§ **Source material**
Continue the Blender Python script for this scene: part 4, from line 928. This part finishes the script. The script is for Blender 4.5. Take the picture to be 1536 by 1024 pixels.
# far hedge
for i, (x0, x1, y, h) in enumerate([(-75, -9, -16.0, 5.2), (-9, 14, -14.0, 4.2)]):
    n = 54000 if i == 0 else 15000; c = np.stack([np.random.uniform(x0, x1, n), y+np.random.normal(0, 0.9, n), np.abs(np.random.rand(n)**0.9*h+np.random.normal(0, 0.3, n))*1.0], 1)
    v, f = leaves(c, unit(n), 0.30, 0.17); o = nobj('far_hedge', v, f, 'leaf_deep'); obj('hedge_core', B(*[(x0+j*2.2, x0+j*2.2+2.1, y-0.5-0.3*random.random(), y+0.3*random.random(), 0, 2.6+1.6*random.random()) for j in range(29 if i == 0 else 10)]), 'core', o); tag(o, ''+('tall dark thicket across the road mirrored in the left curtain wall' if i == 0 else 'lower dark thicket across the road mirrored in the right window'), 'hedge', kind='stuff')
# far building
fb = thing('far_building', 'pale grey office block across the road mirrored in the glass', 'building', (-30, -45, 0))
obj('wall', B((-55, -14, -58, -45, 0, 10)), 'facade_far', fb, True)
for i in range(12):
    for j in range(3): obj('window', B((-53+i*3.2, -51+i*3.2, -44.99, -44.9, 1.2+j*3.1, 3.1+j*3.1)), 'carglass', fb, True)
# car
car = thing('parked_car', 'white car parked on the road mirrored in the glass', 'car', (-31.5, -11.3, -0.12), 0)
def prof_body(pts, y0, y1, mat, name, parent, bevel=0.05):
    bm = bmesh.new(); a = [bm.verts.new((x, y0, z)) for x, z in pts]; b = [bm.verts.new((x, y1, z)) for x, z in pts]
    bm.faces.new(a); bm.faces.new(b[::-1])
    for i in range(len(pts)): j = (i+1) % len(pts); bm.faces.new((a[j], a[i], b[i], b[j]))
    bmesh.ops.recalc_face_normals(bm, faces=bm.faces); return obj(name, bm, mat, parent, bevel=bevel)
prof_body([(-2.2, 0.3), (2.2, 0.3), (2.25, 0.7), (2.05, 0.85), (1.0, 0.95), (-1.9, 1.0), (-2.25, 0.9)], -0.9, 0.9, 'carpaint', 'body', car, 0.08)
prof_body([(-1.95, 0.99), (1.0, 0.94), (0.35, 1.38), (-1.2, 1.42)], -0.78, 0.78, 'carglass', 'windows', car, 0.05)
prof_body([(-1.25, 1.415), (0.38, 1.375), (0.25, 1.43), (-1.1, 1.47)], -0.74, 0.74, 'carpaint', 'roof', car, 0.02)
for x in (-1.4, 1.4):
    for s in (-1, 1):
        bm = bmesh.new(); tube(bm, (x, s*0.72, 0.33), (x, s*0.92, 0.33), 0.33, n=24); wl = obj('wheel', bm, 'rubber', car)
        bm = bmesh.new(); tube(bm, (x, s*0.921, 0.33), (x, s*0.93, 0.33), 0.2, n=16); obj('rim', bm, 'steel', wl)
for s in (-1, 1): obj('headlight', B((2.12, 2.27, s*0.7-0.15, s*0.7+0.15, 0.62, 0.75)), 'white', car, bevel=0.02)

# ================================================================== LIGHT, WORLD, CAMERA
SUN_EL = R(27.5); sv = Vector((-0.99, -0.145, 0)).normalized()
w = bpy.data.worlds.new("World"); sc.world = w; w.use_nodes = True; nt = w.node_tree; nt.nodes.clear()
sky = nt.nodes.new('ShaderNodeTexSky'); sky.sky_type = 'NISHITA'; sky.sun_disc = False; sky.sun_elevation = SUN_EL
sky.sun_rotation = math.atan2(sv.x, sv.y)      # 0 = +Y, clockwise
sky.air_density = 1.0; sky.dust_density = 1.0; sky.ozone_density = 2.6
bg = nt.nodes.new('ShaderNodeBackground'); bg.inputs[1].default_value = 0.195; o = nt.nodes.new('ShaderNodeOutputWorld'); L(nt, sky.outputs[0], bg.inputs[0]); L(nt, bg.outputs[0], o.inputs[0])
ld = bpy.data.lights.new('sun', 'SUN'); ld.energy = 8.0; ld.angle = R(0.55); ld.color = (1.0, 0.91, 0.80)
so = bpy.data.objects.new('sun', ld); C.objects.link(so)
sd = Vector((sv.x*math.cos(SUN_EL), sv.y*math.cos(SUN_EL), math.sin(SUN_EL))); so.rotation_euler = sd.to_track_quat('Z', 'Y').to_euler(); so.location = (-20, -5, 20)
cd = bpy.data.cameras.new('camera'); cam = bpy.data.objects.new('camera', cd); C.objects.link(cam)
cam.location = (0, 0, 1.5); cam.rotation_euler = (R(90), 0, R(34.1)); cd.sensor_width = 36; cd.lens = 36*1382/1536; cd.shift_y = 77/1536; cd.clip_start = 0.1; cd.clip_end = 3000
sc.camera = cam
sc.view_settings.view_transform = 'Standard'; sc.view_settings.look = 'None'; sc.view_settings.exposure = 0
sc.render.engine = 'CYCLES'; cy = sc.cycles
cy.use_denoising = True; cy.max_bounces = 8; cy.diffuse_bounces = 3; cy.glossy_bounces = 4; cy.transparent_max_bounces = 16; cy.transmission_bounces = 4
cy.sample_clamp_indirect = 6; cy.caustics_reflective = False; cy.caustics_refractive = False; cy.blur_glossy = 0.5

§ **Your goal**
Quote the whole listing above, leaving nothing out.

§ **Response below**
Continue the Blender Python script for this scene: part 4, from line 928. This part finishes the script. The script is for Blender 4.5. Take the picture to be 1536 by 1024 pixels.
# far hedge
for i, (x0, x1, y, h) in enumerate([(-75, -9, -16.0, 5.2), (-9, 14, -14.0, 4.2)]):
    n = 54000 if i == 0 else 15000; c = np.stack([np.random.uniform(x0, x1, n), y+np.random.normal(0, 0.9, n), np.abs(np.random.rand(n)**0.9*h+np.random.normal(0, 0.3, n))*1.0], 1)
    v, f = leaves(c, unit(n), 0.30, 0.17); o = nobj('far_hedge', v, f, 'leaf_deep'); obj('hedge_core', B(*[(x0+j*2.2, x0+j*2.2+2.1, y-0.5-0.3*random.random(), y+0.3*random.random(), 0, 2.6+1.6*random.random()) for j in range(29 if i == 0 else 10)]), 'core', o); tag(o, ''+('tall dark thicket across the road mirrored in the left curtain wall' if i == 0 else 'lower dark thicket across the road mirrored in the right window'), 'hedge', kind='stuff')
# far building
fb = thing('far_building', 'pale grey office block across the road mirrored in the glass', 'building', (-30, -45, 0))
obj('wall', B((-55, -14, -58, -45, 0, 10)), 'facade_far', fb, True)
for i in range(12):
    for j in range(3): obj('window', B((-53+i*3.2, -51+i*3.2, -44.99, -44.9, 1.2+j*3.1, 3.1+j*3.1)), 'carglass', fb, True)
# car
car = thing('parked_car', 'white car parked on the road mirrored in the glass', 'car', (-31.5, -11.3, -0.12), 0)
def prof_body(pts, y0, y1, mat, name, parent, bevel=0.05):
    bm = bmesh.new(); a = [bm.verts.new((x, y0, z)) for x, z in pts]; b = [bm.verts.new((x, y1, z)) for x, z in pts]
    bm.faces.new(a); bm.faces.new(b[::-1])
    for i in range(len(pts)): j = (i+1) % len(pts); bm.faces.new((a[j], a[i], b[i], b[j]))
    bmesh.ops.recalc_face_normals(bm, faces=bm.faces); return obj(name, bm, mat, parent, bevel=bevel)
prof_body([(-2.2, 0.3), (2.2, 0.3), (2.25, 0.7), (2.05, 0.85), (1.0, 0.95), (-1.9, 1.0), (-2.25, 0.9)], -0.9, 0.9, 'carpaint', 'body', car, 0.08)
prof_body([(-1.95, 0.99), (1.0, 0.94), (0.35, 1.38), (-1.2, 1.42)], -0.78, 0.78, 'carglass', 'windows', car, 0.05)
prof_body([(-1.25, 1.415), (0.38, 1.375), (0.25, 1.43), (-1.1, 1.47)], -0.74, 0.74, 'carpaint', 'roof', car, 0.02)
for x in (-1.4, 1.4):
    for s in (-1, 1):
        bm = bmesh.new(); tube(bm, (x, s*0.72, 0.33), (x, s*0.92, 0.33), 0.33, n=24); wl = obj('wheel', bm, 'rubber', car)
        bm = bmesh.new(); tube(bm, (x, s*0.921, 0.33), (x, s*0.93, 0.33), 0.2, n=16); obj('rim', bm, 'steel', wl)
for s in (-1, 1): obj('headlight', B((2.12, 2.27, s*0.7-0.15, s*0.7+0.15, 0.62, 0.75)), 'white', car, bevel=0.02)

# ================================================================== LIGHT, WORLD, CAMERA
SUN_EL = R(27.5); sv = Vector((-0.99, -0.145, 0)).normalized()
w = bpy.data.worlds.new("World"); sc.world = w; w.use_nodes = True; nt = w.node_tree; nt.nodes.clear()
sky = nt.nodes.new('ShaderNodeTexSky'); sky.sky_type = 'NISHITA'; sky.sun_disc = False; sky.sun_elevation = SUN_EL
sky.sun_rotation = math.atan2(sv.x, sv.y)      # 0 = +Y, clockwise
sky.air_density = 1.0; sky.dust_density = 1.0; sky.ozone_density = 2.6
bg = nt.nodes.new('ShaderNodeBackground'); bg.inputs[1].default_value = 0.195; o = nt.nodes.new('ShaderNodeOutputWorld'); L(nt, sky.outputs[0], bg.inputs[0]); L(nt, bg.outputs[0], o.inputs[0])
ld = bpy.data.lights.new('sun', 'SUN'); ld.energy = 8.0; ld.angle = R(0.55); ld.color = (1.0, 0.91, 0.80)
so = bpy.data.objects.new('sun', ld); C.objects.link(so)
sd = Vector((sv.x*math.cos(SUN_EL), sv.y*math.cos(SUN_EL), math.sin(SUN_EL))); so.rotation_euler = sd.to_track_quat('Z', 'Y').to_euler(); so.location = (-20, -5, 20)
cd = bpy.data.cameras.new('camera'); cam = bpy.data.objects.new('camera', cd); C.objects.link(cam)
cam.location = (0, 0, 1.5); cam.rotation_euler = (R(90), 0, R(34.1)); cd.sensor_width = 36; cd.lens = 36*1382/1536; cd.shift_y = 77/1536; cd.clip_start = 0.1; cd.clip_end = 3000
sc.camera = cam
sc.view_settings.view_transform = 'Standard'; sc.view_settings.look = 'None'; sc.view_settings.exposure = 0
sc.render.engine = 'CYCLES'; cy = sc.cycles
cy.use_denoising = True; cy.max_bounces = 8; cy.diffuse_bounces = 3; cy.glossy_bounces = 4; cy.transparent_max_bounces = 16; cy.transmission_bounces = 4
cy.sample_clamp_indirect = 6; cy.caustics_reflective = False; cy.caustics_refractive = False; cy.blur_glossy = 0.5